La très grande majorité des femmes a quitté la mine après le mariage. Les Houillères incitaient fortement les femmes au départ, une fois mariées, par convocation orale, chez l'ingénieur ou le chef de carreau. Aucune n'a jamais reçu de lettre. Cette pratique relève de la règle d'usage. La raison invoquée par d'anciens responsables était que deux personnes d'un couple ne pouvaient cumuler deux salaires dans le contexte social de l'entreprise minière. Les femmes sont priées de rentrer chez elles...
"Culs à gaillettes", disaient certains des cafus (ouvrières des mines qui triaient le charbon et chargeaient les péniches avec un panier). Certes mais pas putains. Des braves filles pas toujours bégueules, transpirant sous les verrières sales du criblage l'été, tremblant de froid l'hiver. Ces pauvres gosses ramassaient avec leurs mains souvent bleuies de froid ces blocs de pierre lourds et coupants, parfois salis par des excréments que des hommes ineptes et sans cœur avaient volontairement déposées dans les berlines (Augustin Viseux, "Mineur de fond")
Vêtues d'un bleu de travail, le visage noirci par la poussière de charbon, les femmes du triage revêtent les apparences du mineur.
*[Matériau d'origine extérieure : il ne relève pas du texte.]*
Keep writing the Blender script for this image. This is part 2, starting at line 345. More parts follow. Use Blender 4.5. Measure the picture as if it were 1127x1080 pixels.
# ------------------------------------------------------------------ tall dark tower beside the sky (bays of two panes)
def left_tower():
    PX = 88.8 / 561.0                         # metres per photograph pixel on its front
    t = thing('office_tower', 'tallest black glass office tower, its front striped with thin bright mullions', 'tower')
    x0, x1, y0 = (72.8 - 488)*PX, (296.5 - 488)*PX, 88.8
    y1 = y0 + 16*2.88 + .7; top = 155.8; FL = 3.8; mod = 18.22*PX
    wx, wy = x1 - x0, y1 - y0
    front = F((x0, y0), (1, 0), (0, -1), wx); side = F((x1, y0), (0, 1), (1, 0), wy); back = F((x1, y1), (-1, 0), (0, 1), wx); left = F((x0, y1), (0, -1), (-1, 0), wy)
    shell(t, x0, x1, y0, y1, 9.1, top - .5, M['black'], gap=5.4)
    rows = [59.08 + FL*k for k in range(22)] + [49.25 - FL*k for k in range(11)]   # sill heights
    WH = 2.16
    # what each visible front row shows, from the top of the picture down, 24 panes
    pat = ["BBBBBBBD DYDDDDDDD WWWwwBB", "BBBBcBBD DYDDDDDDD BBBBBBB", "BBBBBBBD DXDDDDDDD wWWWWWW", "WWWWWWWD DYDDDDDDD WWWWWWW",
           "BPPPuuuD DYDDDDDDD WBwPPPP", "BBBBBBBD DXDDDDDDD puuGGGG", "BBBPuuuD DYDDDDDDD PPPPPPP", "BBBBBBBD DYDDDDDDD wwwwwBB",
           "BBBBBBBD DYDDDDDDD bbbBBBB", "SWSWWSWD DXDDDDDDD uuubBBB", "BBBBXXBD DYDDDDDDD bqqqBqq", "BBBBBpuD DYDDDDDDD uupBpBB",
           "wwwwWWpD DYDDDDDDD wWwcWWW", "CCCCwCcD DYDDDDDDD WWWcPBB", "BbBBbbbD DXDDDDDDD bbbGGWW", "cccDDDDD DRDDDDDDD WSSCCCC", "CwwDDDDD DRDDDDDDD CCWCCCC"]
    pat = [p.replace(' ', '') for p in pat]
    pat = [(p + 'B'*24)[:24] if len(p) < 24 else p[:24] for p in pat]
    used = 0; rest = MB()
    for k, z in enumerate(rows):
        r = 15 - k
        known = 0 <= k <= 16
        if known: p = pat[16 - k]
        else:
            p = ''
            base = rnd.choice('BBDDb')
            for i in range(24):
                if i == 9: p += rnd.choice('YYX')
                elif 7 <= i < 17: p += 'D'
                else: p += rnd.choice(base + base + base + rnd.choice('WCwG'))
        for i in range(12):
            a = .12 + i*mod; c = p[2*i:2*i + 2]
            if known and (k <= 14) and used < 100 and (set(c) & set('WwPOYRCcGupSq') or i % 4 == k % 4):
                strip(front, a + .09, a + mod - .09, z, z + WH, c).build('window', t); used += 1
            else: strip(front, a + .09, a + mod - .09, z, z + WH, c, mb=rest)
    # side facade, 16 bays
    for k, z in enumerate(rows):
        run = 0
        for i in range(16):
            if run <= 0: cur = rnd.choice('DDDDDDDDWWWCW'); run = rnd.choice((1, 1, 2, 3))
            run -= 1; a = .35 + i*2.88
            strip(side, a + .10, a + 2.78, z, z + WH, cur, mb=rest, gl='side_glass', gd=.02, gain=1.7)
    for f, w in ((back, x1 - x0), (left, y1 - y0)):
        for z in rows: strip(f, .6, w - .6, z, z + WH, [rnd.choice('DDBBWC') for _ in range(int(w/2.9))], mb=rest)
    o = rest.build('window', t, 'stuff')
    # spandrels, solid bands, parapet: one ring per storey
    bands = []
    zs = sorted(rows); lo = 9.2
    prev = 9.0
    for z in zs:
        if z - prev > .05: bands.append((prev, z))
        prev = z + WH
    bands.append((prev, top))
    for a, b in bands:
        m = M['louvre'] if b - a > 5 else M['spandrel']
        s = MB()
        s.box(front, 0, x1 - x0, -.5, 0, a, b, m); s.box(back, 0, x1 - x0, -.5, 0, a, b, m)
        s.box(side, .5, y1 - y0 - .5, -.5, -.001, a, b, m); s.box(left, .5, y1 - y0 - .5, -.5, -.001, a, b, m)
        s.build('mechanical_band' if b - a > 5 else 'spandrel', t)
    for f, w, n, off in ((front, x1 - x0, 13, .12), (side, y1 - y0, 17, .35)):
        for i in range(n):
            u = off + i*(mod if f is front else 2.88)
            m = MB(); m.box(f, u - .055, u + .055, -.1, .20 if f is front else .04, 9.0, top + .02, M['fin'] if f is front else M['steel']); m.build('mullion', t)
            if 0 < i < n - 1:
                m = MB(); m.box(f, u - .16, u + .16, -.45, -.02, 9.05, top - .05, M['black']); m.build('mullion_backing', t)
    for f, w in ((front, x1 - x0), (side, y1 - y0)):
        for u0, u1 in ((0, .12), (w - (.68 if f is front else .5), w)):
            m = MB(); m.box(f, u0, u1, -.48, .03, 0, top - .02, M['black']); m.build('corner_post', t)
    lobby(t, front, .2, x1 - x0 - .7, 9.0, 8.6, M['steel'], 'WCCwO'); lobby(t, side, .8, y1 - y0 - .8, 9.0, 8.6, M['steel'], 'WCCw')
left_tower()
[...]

C'est à ce poste quelles sont le plus dévalorisées et on la plus mauvaise réputation vis-à-vis de l'extérieur : filles de fosses, culs à gaillettes (1), ces surnoms traduisent l'image qui leur est renvoyée par la société. "C'était un métier de paria", confirme une de ces anciennes trieuses
(1) morceau de charbon
Loi du 2 et du 4 novembre 1892
Âge minimum obligatoire pour travailler dans les mines : 13 ans ou 12 ans si la jeune fille possède un certificat d'étude primaire ainsi qu'un certificat d'aptitude physique.